** START Data lines **
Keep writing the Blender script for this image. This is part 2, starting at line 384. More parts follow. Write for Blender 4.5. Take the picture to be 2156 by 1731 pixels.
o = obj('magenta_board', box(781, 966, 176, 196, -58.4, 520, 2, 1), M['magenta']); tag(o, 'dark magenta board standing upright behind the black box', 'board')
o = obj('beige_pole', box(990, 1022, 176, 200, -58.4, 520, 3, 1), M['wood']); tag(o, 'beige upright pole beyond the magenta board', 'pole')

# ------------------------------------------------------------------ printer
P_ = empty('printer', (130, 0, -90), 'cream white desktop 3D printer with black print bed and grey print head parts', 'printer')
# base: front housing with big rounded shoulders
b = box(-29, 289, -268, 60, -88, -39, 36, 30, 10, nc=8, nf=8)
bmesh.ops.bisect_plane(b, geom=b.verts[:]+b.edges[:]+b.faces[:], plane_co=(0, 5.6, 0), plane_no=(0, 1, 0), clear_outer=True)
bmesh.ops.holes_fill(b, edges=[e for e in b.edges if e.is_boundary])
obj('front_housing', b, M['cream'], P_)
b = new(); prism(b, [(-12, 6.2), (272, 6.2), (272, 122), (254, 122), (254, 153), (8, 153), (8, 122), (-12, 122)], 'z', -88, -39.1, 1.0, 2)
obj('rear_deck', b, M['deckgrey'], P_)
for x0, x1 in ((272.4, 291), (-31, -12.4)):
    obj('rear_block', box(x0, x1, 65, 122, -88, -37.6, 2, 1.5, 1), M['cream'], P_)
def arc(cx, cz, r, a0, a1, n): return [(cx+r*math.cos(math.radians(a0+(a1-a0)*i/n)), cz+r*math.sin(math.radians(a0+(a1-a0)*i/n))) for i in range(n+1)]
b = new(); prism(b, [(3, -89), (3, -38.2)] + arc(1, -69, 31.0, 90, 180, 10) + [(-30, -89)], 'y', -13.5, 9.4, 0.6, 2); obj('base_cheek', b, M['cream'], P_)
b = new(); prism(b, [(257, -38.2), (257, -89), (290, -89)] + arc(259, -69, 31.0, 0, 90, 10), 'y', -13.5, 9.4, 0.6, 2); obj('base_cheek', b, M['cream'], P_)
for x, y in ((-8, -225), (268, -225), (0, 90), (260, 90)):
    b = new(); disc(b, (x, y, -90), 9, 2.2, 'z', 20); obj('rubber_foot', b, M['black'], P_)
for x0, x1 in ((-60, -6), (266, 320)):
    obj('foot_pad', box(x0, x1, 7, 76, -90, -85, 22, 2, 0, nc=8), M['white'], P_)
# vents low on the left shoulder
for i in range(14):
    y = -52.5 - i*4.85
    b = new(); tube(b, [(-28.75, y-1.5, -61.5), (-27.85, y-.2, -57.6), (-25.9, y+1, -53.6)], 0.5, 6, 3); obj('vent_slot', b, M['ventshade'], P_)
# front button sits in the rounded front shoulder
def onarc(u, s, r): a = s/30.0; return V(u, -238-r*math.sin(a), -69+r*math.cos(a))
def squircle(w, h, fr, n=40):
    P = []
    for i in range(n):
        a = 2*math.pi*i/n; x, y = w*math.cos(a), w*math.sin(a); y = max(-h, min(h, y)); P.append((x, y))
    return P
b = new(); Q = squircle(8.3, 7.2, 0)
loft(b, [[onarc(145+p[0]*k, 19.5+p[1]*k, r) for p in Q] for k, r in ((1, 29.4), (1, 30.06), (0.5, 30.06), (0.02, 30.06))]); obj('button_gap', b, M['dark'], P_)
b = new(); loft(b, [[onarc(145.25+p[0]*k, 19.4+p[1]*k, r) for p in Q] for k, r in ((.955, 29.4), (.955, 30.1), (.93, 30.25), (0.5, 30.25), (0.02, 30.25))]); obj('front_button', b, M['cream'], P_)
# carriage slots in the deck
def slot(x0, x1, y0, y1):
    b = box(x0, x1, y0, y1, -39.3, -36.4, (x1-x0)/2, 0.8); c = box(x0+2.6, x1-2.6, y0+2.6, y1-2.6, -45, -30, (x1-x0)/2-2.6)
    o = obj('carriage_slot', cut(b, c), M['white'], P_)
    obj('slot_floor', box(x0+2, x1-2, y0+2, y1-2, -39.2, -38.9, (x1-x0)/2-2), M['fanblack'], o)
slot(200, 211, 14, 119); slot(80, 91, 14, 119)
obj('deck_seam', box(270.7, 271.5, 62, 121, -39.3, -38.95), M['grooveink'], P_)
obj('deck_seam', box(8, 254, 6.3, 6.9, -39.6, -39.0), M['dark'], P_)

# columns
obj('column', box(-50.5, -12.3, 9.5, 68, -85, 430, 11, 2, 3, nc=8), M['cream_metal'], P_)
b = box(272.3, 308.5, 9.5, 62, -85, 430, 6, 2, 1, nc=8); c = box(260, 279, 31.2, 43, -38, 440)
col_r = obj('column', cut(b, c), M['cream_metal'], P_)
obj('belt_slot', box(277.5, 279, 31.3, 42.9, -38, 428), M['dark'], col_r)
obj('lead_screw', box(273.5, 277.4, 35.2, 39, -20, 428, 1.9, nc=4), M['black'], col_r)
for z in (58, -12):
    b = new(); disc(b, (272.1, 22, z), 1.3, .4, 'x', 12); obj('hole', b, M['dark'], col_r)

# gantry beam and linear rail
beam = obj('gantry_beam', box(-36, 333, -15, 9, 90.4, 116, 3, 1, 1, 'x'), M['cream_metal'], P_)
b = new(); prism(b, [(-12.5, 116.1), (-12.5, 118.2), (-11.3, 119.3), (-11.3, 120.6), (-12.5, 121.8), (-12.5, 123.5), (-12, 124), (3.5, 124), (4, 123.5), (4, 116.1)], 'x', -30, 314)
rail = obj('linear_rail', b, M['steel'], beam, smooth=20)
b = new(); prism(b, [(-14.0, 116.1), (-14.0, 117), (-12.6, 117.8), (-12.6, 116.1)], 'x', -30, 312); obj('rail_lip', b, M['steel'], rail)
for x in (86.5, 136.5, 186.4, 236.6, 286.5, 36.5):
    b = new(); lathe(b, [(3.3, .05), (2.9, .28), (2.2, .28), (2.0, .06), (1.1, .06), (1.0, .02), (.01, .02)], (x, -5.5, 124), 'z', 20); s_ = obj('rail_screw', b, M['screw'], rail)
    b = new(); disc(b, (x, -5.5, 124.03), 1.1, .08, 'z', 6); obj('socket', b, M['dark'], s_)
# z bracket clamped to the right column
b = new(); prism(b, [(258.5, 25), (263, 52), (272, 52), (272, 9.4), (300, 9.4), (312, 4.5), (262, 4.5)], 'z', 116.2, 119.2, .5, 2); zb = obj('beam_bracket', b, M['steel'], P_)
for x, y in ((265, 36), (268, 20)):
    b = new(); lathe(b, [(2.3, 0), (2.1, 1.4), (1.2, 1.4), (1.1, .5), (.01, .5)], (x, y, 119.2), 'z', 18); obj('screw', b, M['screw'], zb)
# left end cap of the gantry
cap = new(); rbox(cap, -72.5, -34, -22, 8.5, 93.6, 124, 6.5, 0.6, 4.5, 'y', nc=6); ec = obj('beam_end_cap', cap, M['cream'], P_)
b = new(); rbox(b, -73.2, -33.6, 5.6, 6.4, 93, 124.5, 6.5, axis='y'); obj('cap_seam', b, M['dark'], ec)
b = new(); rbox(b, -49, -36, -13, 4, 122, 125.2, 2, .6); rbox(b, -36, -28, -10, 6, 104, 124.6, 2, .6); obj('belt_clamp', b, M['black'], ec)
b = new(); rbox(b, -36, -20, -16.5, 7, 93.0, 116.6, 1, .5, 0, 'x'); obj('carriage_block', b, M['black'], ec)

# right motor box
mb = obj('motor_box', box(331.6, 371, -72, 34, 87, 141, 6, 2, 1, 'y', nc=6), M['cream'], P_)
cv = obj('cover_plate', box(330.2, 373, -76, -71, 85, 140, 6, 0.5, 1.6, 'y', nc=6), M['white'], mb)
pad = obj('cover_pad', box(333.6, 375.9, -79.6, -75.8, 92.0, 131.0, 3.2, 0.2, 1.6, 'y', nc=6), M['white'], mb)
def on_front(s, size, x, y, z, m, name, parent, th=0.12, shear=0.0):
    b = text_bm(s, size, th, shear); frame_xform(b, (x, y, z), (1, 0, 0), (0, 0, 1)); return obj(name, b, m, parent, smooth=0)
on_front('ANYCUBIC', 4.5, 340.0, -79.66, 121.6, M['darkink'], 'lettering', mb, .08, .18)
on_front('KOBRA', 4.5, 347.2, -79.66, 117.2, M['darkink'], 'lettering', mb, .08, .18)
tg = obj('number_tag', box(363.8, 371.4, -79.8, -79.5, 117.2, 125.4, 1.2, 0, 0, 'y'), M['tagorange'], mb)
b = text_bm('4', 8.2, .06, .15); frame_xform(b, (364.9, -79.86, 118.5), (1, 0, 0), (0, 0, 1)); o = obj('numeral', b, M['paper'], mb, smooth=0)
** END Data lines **
_Requirement:_
Each line from the top of the material above through the line with "magenta board', 'pole')" must be echoed exactly, and no other line.

_Solution for this exercise:_
Keep writing the Blender script for this image. This is part 2, starting at line 384. More parts follow. Write for Blender 4.5. Take the picture to be 2156 by 1731 pixels.
o = obj('magenta_board', box(781, 966, 176, 196, -58.4, 520, 2, 1), M['magenta']); tag(o, 'dark magenta board standing upright behind the black box', 'board')
o = obj('beige_pole', box(990, 1022, 176, 200, -58.4, 520, 3, 1), M['wood']); tag(o, 'beige upright pole beyond the magenta board', 'pole')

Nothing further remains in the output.